Mark 5: 21-43

Date: June 26, 2022/Speaker: The Reverend David Aber

Mark 5: 21-43


After my retirement, I happily discovered when I returned to the pulpit that familiar Scriptures are just as exciting and enriching as when I first preached. This morning’s passage from Mark is familiar, and still offers new insights which, if taken to heart, I expect will excite and enrich our lives of faith.  Let’s approach the passage that details two very different encounters with Jesus from above, the bird’s eye view, keeping the story of Jairus and the story of the poor woman side by side rather than in sequence as we read them.


Side by side, here is what we see. Jairus is a ruler in the synagogue – one whose duties include conducting worship, selecting those who lead in prayer, read the Scriptures and preach. As something like a council president, he has a certain status. When he awakens, the household help is ready to attend to his needs; making the bed, setting out his clothes, assisting in his personal grooming. The poor woman has no such help. She occupies a lower, much lower, social status due to her condition. She strips her own bedding and is responsible for its washing, just as she is responsible for her own care.


Jairus eats his meal of grain or porraide at a low table joined by his wife, and perhaps other family members. There is a sadness about the meal, even though the porridge is supplemented by fruit from the fertile Jericho region, and cool water from the Roman aqueduct. The poor woman reduced to near poverty by her illness, has a less sumptuous breakfast for certain. Perhaps she is too sick or too depressed to bother to eat first thing in the morning? Although residents of the same city, they are worlds apart. Yet, each moves with quiet determination , or is it desperation, through their very different morning routines, like people too tired to cry any more, and ready to face the reality of another day of their grief.


From our vantage point, we can see Jairus and the poor woman leave their respective homes. Like mountain streams that flow down opposite walls of the valley, yet which meet in a single common river, they go in search of Jesus of Nazareth. Through the streets and market places, past shop owners setting out their goods, and merchants bargaining with one another, each moves through the town heading for the crowd that follows Jesus. The reputation of Jairus precedes him, and the people in the street open a way before him as he approaches. Such a strange loneliness he must feel as he approaches Jesus!


This is not the case for the poor woman, who tries to melt through the crowd, for should a man bump her in the jostling crowd he would be prohibited from entering the temple until judged ritually clean again through acts of sacrifice. She is isolated and alone in her suffering.

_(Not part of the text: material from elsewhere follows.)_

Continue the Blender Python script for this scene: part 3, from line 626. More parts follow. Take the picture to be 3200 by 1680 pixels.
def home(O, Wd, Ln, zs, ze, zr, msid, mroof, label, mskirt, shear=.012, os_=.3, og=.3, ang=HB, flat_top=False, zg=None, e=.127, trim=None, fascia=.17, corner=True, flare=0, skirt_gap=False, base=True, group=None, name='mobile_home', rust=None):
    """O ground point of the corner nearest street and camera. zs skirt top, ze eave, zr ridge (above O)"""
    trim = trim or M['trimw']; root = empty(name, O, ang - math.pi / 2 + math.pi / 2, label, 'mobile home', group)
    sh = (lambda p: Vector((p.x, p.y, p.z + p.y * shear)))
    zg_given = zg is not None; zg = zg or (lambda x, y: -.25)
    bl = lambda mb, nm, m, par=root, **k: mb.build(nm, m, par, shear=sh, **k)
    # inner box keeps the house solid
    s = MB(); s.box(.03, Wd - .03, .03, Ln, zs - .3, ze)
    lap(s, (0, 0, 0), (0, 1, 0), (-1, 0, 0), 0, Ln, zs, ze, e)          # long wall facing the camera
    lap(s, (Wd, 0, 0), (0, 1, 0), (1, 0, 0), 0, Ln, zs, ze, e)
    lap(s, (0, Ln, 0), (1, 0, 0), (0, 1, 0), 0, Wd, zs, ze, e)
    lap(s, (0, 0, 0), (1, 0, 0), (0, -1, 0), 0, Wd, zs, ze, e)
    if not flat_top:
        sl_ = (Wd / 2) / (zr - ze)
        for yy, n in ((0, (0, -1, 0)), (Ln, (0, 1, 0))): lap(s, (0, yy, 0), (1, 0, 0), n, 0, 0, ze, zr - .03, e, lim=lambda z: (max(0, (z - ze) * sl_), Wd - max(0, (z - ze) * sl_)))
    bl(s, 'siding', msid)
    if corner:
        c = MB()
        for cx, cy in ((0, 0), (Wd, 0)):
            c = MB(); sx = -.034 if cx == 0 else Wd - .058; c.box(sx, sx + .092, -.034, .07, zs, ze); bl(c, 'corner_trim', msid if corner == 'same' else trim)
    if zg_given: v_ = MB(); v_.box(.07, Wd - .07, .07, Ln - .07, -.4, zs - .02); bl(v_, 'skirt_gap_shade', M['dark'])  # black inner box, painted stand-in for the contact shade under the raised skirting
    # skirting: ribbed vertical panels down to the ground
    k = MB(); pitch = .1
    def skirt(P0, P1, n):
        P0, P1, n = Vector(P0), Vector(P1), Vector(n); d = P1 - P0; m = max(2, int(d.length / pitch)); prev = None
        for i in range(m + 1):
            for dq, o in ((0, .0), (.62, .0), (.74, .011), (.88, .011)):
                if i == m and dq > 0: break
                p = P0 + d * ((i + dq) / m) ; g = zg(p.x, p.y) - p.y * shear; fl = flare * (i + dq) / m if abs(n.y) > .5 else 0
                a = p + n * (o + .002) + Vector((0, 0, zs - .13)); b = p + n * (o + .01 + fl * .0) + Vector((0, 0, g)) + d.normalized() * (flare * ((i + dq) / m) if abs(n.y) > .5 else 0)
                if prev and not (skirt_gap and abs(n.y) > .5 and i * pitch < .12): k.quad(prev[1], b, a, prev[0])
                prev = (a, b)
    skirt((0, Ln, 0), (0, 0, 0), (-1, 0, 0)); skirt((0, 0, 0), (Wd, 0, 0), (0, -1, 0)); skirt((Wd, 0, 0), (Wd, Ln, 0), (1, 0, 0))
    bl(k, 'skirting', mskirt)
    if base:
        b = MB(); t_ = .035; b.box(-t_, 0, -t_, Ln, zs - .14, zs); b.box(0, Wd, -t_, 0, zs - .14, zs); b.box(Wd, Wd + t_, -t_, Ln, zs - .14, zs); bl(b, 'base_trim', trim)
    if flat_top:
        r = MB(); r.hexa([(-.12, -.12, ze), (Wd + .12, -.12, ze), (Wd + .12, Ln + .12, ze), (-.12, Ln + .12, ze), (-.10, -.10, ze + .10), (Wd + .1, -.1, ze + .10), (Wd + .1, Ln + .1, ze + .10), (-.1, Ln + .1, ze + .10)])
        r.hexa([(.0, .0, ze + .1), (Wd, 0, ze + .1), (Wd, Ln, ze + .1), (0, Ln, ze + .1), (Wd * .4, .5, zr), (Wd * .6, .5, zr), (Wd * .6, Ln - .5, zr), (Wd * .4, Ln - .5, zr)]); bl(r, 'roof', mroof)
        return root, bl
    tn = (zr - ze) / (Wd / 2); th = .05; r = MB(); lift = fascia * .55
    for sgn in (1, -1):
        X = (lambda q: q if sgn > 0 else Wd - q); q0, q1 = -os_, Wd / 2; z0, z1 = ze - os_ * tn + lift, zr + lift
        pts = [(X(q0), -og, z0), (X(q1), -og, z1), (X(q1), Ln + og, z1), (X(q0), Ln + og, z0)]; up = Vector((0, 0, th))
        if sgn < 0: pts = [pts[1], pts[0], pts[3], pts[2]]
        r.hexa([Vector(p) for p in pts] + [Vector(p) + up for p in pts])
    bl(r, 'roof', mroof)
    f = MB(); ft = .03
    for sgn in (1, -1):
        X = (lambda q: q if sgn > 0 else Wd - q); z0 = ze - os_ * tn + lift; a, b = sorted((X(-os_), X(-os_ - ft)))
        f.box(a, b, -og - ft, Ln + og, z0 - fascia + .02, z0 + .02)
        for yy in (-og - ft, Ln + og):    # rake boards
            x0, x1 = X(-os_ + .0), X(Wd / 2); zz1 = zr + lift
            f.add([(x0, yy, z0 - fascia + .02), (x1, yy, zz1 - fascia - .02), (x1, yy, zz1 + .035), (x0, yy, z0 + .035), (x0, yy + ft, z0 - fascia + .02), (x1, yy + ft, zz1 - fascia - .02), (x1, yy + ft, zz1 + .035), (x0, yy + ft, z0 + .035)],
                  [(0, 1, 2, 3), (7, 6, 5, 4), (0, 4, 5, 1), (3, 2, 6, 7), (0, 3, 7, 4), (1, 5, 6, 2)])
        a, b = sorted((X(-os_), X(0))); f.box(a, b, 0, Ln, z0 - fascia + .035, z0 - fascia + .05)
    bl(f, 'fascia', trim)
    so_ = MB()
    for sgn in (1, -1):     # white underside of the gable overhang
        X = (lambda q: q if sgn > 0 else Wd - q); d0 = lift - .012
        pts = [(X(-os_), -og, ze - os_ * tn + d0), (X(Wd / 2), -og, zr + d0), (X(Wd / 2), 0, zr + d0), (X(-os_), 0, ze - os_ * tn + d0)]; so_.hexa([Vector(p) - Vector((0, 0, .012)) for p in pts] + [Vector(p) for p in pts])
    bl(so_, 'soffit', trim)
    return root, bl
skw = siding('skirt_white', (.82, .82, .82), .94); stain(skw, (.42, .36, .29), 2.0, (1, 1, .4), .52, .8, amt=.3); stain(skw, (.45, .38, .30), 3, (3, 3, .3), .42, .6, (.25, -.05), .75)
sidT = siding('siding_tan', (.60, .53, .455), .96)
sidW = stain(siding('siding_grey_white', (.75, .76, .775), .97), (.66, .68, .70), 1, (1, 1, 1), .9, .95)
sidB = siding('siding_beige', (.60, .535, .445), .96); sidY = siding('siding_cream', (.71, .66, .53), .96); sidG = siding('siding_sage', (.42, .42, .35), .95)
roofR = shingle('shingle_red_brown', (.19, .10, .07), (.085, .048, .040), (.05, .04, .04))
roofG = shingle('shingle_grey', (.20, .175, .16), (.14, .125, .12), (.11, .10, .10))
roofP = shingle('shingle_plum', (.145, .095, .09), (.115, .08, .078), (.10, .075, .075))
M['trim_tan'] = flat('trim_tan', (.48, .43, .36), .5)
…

From behind him, she reaches down for the hem of his clothing that drags in the dust of his travels. Imagine her astonishment that she is healed! Imagine her despair upon hearing him exclaim, “Who touched my garments!”  From the mountain top of her amazement she drops into the valley of the shadow of death. I wonder if she can look into his eyes as she tells Jesus what she has done – taken his power from him without his blessing. She is a thief now, as well as an outcast. But then she hears the words, “Go in peace,” and she is lifted up in the eyes of the crowd, the 12 year hemorrhage healed, and the well of fear in her heart is replaced with a wellspring of wonder!


A roller coaster of emotions follows for each. Jairus pleads for the life of his daughter while kneeling in the dirt. He is immensely relieved that Jesus agrees to his request. Then the miracle of the woman’s healing was a new high! But the crash that followed when Jairus learns the news of his daughter’s death was crushing. Jesus speaks his words of assurance, “Do not be afraid, only believe.” The confusion of death, commotion of grieving fills the house, and is in stark contrast to Jesus rebuking the mourners – “the child is not dead, only sleeping.  The mourners laugh, because if it is one thing they know well, it is death. Then Jesus takes the hand of the child, helping her arise from her deathbed, ordering the staff to give her something to eat, for this is no ghost. This is a flesh and blood 12 year old girl.


Let’s pull back once again and see once more how the stories of these two streams of human experience flow into the water of life that is Jesus. The lowest of the lows, and the highest of the highs surround Jairus and the poor woman, as the lows and highs of life surround each one of us. The landscape of your lives is unique to you, but the landscape of Life is the same for all of us. Mountain peak moments often involve our love for another, and being loved in return. The dark abyss likewise often involves the loss of a loved one, the loss of self respect, the loneliness of fear. It is sometimes said that all roads lead to God just like many trails can be walked as you ascend the mountain. Can the same be said if the path descends into the valley, into the shadow of despair and death? I want a God to lift me out of the depths and into the heights of glory. I want to hear these words, “My child, your faith has made you well. Be healed of your dis-ease and enter into the life I prepared for you before the foundations of the world were established, and the stars filled the night sky”  Amen.